Copy out every line of the data exactly.
>> begin Data excerpt
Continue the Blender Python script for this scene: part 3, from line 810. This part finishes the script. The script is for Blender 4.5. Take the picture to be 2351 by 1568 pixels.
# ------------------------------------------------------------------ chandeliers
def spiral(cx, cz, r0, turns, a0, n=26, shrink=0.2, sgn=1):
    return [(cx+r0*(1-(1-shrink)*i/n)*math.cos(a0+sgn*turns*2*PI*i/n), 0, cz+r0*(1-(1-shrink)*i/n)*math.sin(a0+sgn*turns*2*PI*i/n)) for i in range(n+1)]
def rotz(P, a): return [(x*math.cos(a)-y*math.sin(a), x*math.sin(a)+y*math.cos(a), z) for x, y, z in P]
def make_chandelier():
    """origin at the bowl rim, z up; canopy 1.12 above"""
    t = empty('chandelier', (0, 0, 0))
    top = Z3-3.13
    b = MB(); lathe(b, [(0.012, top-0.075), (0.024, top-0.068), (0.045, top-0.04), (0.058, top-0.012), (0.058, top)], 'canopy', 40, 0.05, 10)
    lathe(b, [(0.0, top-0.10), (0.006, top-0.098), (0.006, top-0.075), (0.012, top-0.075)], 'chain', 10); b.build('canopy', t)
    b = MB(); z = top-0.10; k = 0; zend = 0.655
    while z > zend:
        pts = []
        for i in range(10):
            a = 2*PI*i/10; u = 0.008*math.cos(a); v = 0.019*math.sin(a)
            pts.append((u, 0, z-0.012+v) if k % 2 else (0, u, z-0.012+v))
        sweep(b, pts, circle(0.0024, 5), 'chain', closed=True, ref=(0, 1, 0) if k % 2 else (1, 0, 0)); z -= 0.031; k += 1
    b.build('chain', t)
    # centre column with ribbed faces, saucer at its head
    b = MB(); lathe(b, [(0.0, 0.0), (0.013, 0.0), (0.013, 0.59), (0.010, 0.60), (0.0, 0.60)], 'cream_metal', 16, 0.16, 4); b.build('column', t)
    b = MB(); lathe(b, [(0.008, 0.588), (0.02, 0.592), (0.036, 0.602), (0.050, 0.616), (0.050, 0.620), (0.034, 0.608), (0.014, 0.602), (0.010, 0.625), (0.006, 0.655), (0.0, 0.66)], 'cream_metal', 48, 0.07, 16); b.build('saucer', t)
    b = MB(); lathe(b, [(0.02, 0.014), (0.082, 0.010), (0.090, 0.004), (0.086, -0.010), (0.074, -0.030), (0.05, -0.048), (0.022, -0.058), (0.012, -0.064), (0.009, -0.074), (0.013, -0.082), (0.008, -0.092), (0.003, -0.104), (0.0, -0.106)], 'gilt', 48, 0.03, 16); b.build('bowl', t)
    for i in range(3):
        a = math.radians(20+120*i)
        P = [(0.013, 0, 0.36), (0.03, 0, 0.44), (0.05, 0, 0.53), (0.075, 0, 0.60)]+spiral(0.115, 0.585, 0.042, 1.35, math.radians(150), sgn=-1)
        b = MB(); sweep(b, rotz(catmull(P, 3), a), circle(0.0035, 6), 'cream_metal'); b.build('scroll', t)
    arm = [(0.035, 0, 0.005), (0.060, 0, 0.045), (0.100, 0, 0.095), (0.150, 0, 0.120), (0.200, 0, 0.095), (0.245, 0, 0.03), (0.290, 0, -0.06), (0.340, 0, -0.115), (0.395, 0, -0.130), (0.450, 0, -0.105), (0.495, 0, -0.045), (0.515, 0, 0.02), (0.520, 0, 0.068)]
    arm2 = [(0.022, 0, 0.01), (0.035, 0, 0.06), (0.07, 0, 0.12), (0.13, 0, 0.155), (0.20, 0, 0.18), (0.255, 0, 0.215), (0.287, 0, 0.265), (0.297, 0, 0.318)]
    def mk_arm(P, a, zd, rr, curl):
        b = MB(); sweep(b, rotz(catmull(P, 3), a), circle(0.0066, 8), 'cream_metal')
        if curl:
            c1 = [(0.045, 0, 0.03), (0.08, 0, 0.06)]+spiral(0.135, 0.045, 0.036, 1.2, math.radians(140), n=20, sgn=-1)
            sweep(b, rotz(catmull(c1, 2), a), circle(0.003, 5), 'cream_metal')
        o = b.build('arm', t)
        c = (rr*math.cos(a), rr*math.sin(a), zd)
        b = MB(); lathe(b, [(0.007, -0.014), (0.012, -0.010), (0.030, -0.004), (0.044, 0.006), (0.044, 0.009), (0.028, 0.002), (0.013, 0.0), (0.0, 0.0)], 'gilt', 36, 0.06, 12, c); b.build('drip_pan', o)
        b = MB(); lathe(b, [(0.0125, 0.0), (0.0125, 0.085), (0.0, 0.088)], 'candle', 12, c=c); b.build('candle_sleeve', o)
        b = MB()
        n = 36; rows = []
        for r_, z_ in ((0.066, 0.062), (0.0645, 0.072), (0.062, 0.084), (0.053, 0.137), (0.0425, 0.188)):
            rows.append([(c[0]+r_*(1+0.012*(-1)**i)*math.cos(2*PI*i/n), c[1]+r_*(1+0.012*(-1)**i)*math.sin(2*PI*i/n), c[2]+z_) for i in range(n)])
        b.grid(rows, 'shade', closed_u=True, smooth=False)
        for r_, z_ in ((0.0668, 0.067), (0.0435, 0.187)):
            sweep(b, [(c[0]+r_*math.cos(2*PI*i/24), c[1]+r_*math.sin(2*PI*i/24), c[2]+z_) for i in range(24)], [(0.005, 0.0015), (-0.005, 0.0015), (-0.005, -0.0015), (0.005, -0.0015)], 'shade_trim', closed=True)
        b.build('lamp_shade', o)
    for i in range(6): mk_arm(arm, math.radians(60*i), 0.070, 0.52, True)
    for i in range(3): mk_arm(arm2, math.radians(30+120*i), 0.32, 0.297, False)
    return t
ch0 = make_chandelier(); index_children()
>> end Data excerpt
#### Result:
Continue the Blender Python script for this scene: part 3, from line 810. This part finishes the script. The script is for Blender 4.5. Take the picture to be 2351 by 1568 pixels.
# ------------------------------------------------------------------ chandeliers
def spiral(cx, cz, r0, turns, a0, n=26, shrink=0.2, sgn=1):
    return [(cx+r0*(1-(1-shrink)*i/n)*math.cos(a0+sgn*turns*2*PI*i/n), 0, cz+r0*(1-(1-shrink)*i/n)*math.sin(a0+sgn*turns*2*PI*i/n)) for i in range(n+1)]
def rotz(P, a): return [(x*math.cos(a)-y*math.sin(a), x*math.sin(a)+y*math.cos(a), z) for x, y, z in P]
def make_chandelier():
    """origin at the bowl rim, z up; canopy 1.12 above"""
    t = empty('chandelier', (0, 0, 0))
    top = Z3-3.13
    b = MB(); lathe(b, [(0.012, top-0.075), (0.024, top-0.068), (0.045, top-0.04), (0.058, top-0.012), (0.058, top)], 'canopy', 40, 0.05, 10)
    lathe(b, [(0.0, top-0.10), (0.006, top-0.098), (0.006, top-0.075), (0.012, top-0.075)], 'chain', 10); b.build('canopy', t)
    b = MB(); z = top-0.10; k = 0; zend = 0.655
    while z > zend:
        pts = []
        for i in range(10):
            a = 2*PI*i/10; u = 0.008*math.cos(a); v = 0.019*math.sin(a)
            pts.append((u, 0, z-0.012+v) if k % 2 else (0, u, z-0.012+v))
        sweep(b, pts, circle(0.0024, 5), 'chain', closed=True, ref=(0, 1, 0) if k % 2 else (1, 0, 0)); z -= 0.031; k += 1
    b.build('chain', t)
    # centre column with ribbed faces, saucer at its head
    b = MB(); lathe(b, [(0.0, 0.0), (0.013, 0.0), (0.013, 0.59), (0.010, 0.60), (0.0, 0.60)], 'cream_metal', 16, 0.16, 4); b.build('column', t)
    b = MB(); lathe(b, [(0.008, 0.588), (0.02, 0.592), (0.036, 0.602), (0.050, 0.616), (0.050, 0.620), (0.034, 0.608), (0.014, 0.602), (0.010, 0.625), (0.006, 0.655), (0.0, 0.66)], 'cream_metal', 48, 0.07, 16); b.build('saucer', t)
    b = MB(); lathe(b, [(0.02, 0.014), (0.082, 0.010), (0.090, 0.004), (0.086, -0.010), (0.074, -0.030), (0.05, -0.048), (0.022, -0.058), (0.012, -0.064), (0.009, -0.074), (0.013, -0.082), (0.008, -0.092), (0.003, -0.104), (0.0, -0.106)], 'gilt', 48, 0.03, 16); b.build('bowl', t)
    for i in range(3):
        a = math.radians(20+120*i)
        P = [(0.013, 0, 0.36), (0.03, 0, 0.44), (0.05, 0, 0.53), (0.075, 0, 0.60)]+spiral(0.115, 0.585, 0.042, 1.35, math.radians(150), sgn=-1)
        b = MB(); sweep(b, rotz(catmull(P, 3), a), circle(0.0035, 6), 'cream_metal'); b.build('scroll', t)
    arm = [(0.035, 0, 0.005), (0.060, 0, 0.045), (0.100, 0, 0.095), (0.150, 0, 0.120), (0.200, 0, 0.095), (0.245, 0, 0.03), (0.290, 0, -0.06), (0.340, 0, -0.115), (0.395, 0, -0.130), (0.450, 0, -0.105), (0.495, 0, -0.045), (0.515, 0, 0.02), (0.520, 0, 0.068)]
    arm2 = [(0.022, 0, 0.01), (0.035, 0, 0.06), (0.07, 0, 0.12), (0.13, 0, 0.155), (0.20, 0, 0.18), (0.255, 0, 0.215), (0.287, 0, 0.265), (0.297, 0, 0.318)]
    def mk_arm(P, a, zd, rr, curl):
        b = MB(); sweep(b, rotz(catmull(P, 3), a), circle(0.0066, 8), 'cream_metal')
        if curl:
            c1 = [(0.045, 0, 0.03), (0.08, 0, 0.06)]+spiral(0.135, 0.045, 0.036, 1.2, math.radians(140), n=20, sgn=-1)
            sweep(b, rotz(catmull(c1, 2), a), circle(0.003, 5), 'cream_metal')
        o = b.build('arm', t)
        c = (rr*math.cos(a), rr*math.sin(a), zd)
        b = MB(); lathe(b, [(0.007, -0.014), (0.012, -0.010), (0.030, -0.004), (0.044, 0.006), (0.044, 0.009), (0.028, 0.002), (0.013, 0.0), (0.0, 0.0)], 'gilt', 36, 0.06, 12, c); b.build('drip_pan', o)
        b = MB(); lathe(b, [(0.0125, 0.0), (0.0125, 0.085), (0.0, 0.088)], 'candle', 12, c=c); b.build('candle_sleeve', o)
        b = MB()
        n = 36; rows = []
        for r_, z_ in ((0.066, 0.062), (0.0645, 0.072), (0.062, 0.084), (0.053, 0.137), (0.0425, 0.188)):
            rows.append([(c[0]+r_*(1+0.012*(-1)**i)*math.cos(2*PI*i/n), c[1]+r_*(1+0.012*(-1)**i)*math.sin(2*PI*i/n), c[2]+z_) for i in range(n)])
        b.grid(rows, 'shade', closed_u=True, smooth=False)
        for r_, z_ in ((0.0668, 0.067), (0.0435, 0.187)):
            sweep(b, [(c[0]+r_*math.cos(2*PI*i/24), c[1]+r_*math.sin(2*PI*i/24), c[2]+z_) for i in range(24)], [(0.005, 0.0015), (-0.005, 0.0015), (-0.005, -0.0015), (0.005, -0.0015)], 'shade_trim', closed=True)
        b.build('lamp_shade', o)
    for i in range(6): mk_arm(arm, math.radians(60*i), 0.070, 0.52, True)
    for i in range(3): mk_arm(arm2, math.radians(30+120*i), 0.32, 0.297, False)
    return t
ch0 = make_chandelier(); index_children()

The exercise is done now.